Dalam hal ini, pemerintahan akan dipimpin Prabowo, Gibran mewakili Joko Widodo (Jokowi), dan Jokowi yang rencananya menjadi Ketua Barisan Nasional, yang memimpin koalisi parpol pengusung Prabowo-Gibran.
Demokrasi kultus akan membuat parpol menempatkan Jokowi tetap berada di posisi dan karier politik pasca lengser dari kursi presiden, pada 20 Oktober 2024.
“Ketika berbicara harus menempatkan Jokowi dalam bentuk apa pun, ketua koalisi dan lain-lain, yang terjadi adalah upaya untuk merendahkan presiden terpilih,” ujar Yunarto di Jakarta, Senin (18/3/2024).
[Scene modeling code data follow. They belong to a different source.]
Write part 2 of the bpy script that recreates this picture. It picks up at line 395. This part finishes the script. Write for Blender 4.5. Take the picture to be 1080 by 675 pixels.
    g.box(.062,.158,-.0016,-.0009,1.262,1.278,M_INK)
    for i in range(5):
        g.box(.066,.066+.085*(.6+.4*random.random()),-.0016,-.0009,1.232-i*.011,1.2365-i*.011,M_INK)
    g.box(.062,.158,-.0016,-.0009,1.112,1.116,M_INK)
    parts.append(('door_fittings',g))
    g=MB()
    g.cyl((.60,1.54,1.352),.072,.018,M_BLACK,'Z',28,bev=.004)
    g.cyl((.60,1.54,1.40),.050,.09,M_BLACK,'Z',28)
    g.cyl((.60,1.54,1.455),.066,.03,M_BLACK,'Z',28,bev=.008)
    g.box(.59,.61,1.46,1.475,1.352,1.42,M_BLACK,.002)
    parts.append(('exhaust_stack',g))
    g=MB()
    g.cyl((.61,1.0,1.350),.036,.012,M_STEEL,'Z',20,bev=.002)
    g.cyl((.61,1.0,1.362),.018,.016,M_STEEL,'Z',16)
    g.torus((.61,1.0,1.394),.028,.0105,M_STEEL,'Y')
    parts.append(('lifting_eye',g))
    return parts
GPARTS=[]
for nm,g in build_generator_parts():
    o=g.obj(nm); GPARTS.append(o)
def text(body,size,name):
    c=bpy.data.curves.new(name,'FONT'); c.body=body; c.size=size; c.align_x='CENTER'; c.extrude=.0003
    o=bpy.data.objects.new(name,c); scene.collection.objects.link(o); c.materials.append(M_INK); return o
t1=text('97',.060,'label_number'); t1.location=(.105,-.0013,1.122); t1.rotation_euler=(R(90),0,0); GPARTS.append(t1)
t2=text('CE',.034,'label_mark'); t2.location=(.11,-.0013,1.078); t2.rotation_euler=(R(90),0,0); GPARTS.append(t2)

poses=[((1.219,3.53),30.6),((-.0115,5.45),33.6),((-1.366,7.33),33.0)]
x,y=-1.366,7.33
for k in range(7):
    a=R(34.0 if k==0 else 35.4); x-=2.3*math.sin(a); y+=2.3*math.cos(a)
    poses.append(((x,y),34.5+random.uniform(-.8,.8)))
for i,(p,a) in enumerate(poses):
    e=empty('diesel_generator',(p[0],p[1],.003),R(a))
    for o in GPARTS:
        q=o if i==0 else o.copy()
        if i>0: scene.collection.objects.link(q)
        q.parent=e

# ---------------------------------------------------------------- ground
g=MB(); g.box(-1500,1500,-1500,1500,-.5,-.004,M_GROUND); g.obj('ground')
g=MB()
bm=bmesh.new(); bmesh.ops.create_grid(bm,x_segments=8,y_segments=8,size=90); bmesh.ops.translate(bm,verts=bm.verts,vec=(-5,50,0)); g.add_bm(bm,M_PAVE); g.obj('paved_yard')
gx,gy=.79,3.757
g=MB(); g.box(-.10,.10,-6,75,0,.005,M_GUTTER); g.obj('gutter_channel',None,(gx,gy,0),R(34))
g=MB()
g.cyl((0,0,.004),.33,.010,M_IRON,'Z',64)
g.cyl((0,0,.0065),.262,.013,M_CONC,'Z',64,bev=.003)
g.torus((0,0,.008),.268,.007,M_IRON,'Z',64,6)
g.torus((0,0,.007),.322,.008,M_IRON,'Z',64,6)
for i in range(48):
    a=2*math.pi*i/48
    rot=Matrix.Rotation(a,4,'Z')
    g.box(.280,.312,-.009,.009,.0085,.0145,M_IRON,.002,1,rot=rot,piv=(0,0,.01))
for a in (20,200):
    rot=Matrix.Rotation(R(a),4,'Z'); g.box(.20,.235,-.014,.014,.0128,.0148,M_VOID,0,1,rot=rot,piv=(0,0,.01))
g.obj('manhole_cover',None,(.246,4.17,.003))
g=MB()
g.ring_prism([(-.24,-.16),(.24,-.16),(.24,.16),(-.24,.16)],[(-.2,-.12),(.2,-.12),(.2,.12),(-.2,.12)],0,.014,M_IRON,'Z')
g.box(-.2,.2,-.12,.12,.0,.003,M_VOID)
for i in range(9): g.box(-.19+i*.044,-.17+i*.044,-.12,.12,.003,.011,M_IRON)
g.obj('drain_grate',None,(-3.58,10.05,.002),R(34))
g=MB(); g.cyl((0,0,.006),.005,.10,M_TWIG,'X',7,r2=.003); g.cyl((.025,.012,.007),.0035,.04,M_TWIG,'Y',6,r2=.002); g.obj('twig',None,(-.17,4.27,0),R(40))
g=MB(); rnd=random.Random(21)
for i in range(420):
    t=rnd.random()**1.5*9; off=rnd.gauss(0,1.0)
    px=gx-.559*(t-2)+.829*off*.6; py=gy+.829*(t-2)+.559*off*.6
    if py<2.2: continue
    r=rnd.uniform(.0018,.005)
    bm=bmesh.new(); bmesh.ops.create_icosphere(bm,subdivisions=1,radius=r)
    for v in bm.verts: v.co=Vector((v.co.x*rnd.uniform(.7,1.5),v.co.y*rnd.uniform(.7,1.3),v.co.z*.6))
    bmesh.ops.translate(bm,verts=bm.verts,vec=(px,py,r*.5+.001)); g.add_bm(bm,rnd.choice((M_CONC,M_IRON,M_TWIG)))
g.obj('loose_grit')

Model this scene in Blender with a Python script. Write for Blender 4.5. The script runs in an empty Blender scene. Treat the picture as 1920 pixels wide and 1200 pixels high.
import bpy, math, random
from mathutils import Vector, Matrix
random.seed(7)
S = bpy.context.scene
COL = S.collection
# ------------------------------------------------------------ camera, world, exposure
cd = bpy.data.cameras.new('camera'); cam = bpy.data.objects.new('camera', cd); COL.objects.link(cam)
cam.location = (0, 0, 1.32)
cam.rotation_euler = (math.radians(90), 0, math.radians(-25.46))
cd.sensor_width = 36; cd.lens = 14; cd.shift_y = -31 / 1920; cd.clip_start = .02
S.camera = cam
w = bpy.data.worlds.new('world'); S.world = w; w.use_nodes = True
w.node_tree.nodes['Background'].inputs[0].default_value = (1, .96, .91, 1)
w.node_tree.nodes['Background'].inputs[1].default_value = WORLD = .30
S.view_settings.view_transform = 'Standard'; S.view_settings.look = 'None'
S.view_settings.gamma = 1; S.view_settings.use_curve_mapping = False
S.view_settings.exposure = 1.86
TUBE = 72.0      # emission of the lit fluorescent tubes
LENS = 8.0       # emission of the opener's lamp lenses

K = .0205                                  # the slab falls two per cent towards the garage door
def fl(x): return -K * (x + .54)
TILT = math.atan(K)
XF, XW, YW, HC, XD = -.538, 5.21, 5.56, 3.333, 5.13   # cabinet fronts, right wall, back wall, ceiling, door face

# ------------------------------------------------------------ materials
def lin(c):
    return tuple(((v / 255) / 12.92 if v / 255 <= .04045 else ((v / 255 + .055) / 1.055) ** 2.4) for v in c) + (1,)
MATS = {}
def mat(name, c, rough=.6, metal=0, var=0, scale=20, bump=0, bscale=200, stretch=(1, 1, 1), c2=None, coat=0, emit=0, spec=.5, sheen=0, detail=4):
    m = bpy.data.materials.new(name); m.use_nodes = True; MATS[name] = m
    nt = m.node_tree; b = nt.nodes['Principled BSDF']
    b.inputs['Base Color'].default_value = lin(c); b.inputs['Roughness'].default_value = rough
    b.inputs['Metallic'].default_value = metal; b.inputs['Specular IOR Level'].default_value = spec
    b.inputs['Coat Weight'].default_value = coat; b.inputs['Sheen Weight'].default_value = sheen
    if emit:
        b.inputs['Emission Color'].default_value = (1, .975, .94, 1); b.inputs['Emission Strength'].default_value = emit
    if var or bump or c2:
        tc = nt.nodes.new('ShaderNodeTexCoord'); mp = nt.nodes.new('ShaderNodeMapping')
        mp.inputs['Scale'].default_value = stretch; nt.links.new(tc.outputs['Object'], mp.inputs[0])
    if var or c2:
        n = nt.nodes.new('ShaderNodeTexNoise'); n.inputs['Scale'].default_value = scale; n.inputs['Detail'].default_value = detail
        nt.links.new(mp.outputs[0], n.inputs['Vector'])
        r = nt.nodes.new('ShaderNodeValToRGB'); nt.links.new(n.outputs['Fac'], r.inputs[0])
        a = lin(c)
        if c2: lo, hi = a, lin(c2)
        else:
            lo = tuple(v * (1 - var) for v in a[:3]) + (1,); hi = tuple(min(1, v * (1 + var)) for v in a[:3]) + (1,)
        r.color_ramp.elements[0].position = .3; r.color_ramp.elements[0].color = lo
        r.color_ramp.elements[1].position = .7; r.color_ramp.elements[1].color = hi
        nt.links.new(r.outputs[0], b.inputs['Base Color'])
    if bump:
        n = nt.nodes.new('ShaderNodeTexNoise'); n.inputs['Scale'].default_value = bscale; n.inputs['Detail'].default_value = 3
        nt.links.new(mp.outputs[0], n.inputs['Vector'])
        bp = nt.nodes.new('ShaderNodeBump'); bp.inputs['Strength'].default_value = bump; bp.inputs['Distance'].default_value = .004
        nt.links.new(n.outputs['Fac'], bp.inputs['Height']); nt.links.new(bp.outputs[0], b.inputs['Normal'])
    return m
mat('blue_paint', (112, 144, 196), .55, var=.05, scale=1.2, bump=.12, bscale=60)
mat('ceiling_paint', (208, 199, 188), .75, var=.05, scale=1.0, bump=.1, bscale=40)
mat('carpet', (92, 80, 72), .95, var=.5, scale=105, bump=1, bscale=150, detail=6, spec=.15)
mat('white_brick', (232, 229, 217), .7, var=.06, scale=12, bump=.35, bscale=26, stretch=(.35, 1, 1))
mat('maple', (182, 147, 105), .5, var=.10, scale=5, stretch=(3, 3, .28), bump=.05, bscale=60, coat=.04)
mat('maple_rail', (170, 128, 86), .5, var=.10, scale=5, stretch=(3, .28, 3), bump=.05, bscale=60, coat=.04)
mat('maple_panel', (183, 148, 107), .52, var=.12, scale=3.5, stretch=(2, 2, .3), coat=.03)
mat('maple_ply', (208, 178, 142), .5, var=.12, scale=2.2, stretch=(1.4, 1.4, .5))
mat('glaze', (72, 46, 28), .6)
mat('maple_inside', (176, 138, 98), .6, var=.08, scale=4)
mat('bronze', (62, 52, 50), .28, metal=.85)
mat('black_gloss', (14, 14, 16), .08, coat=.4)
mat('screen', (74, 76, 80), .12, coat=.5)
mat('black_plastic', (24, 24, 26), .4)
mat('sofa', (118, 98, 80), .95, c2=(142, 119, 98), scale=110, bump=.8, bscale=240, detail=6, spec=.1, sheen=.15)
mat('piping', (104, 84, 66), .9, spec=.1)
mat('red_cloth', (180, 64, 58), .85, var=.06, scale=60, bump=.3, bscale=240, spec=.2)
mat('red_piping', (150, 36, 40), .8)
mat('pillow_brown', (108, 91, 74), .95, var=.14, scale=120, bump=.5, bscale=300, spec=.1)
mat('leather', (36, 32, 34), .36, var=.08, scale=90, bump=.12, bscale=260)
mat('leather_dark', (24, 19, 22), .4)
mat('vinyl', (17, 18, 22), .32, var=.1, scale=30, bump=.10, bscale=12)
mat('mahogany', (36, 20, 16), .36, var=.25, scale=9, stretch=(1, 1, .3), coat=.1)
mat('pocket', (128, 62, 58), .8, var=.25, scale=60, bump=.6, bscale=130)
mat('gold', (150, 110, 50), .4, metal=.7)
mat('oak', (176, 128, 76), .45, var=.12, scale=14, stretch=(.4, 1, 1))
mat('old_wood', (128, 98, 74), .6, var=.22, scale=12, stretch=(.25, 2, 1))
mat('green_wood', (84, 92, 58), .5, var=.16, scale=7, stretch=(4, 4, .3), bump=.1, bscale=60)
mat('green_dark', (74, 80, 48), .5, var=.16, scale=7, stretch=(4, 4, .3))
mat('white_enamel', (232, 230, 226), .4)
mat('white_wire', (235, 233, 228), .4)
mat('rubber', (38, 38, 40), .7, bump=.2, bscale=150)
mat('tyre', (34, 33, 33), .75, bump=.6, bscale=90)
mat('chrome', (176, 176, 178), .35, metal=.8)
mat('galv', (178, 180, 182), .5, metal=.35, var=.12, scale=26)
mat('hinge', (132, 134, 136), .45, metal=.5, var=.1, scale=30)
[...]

Dalam konteks hitung cepat (quick count) Pilpres 2024 yang dimenangkan Prabowo-Gibran, seakan-akan ada ketidakpercayaan terhadap Prabowo untuk melanjutkan legasi Jokowi.
Seakan-akan ada ketidakpercayaan terhadap Gibran jika tidak ada ayahnya (Jokowi) akan sanggup mendampingi Prabowo melaksanakan kelanjutan pembangunan.
“Dalam konteks ini kasihan Prabowo yang sudah dipilih rakyat langsung, Jangan jadikan Prabowo petugas Jokowi, jangan jadikan Gibran sebagai petugas Jokowi. Berikan marwah sebagai seorang presiden terpilih dalam sistem presidensial sebagaimana dia bekerja,” tegasnya.
Demokrasi Sesungguhnya
Direktur Eksekutif Charta Politika Indonesia itu menjelaskan, tentang perbedaan demokrasi kultus dan demokrasi sesungguhnya.
Dalam demokrasi sesungguhnya, kata dia, bagaimana menempatkan Jokowi dalam konteks mantan presiden supaya Indonesia lebih baik dengan pemerintahan yang baru.
“Dalam konteks demokrasi yang sesungguhnya saya akan mengulang pernyataan Jokowi sendiri dalam sebuah wawancara resmi bahwa dia akan kembali seperti rakyat biasa ke Solo,” tukasnya.
Lebih lanjut, untuk melaksanakan pembangunan yang berkelanjutan atau untuk mencapai Indonesia Emas, maka hal terpenting adalah program dan nilai yang akan dilanjutkan, bukan berkutat menghabiskan energi bagaimana menempatkan orangnya Jokowi.
“Kalau orangnya tidak bisa, anaknya harus ada, kemudian mantunya harus ada. Energi kita habis untuk pro dan kontra semacam itu,” ujar Yunarto.
Barisan Nasional
Pada kesempatan itu, Yunarto membahas Barisan Nasional yang dimunculkan Partai Solidaritas Indonesia (PSI).
Barisan Nasional ada pada sistem parlementer yang mengenal koalisi termasuk koalisi besar.
Jadi, tidak ada pondasi aturan atau perundang-undangan yang bisa menempatkan Jokowi sebagai ketua koalisi besar.
Selain itu, dia menilai Jokowi seakan-akan dijorokkan untuk menempatkan Prabowo menjadi bukan hanya dalam konteks divided government dalam istilah sistem presidensial tapi dalam konteks lebih kecil sebagai divided executives seakan-akan ada tiga matahari.
Ada Prabowo, Gibran mewakili Jokowi, dan Jokowi ditempatkan di atas partai koalisi yang seakan-akan bisa mengatur presiden dan wakil presiden.
Yunarto melihat ada orang-orang yang berupaya menjorokkan Jokowi dalam halusinasi kekuasaan, yang kemudian akan menanggungnya adalah Jokowi dan keluarganya sendiri, sementara orang yang menjorokkan supaya tetap ikut dalam kekuasaan.
“Stop demokrasi kultus, para penjilat berhentilah menjilat tokoh tertentu, keluarga tertentu, dinasti tertentu karena negara belum mapan cirinya ditopang oleh orang kuat. Sementara, negara yang sudah mapan demokrasinya ditopang oleh sistem yang kuat. Kembalilah kepada demokrasi nilai, sehingga kita berdebat tentang apa yang kita percaya bukan sjapa yang kita puja, sehingga siapapun pemenangnya berasal dari pemilu berkualitas,” pungkasnya.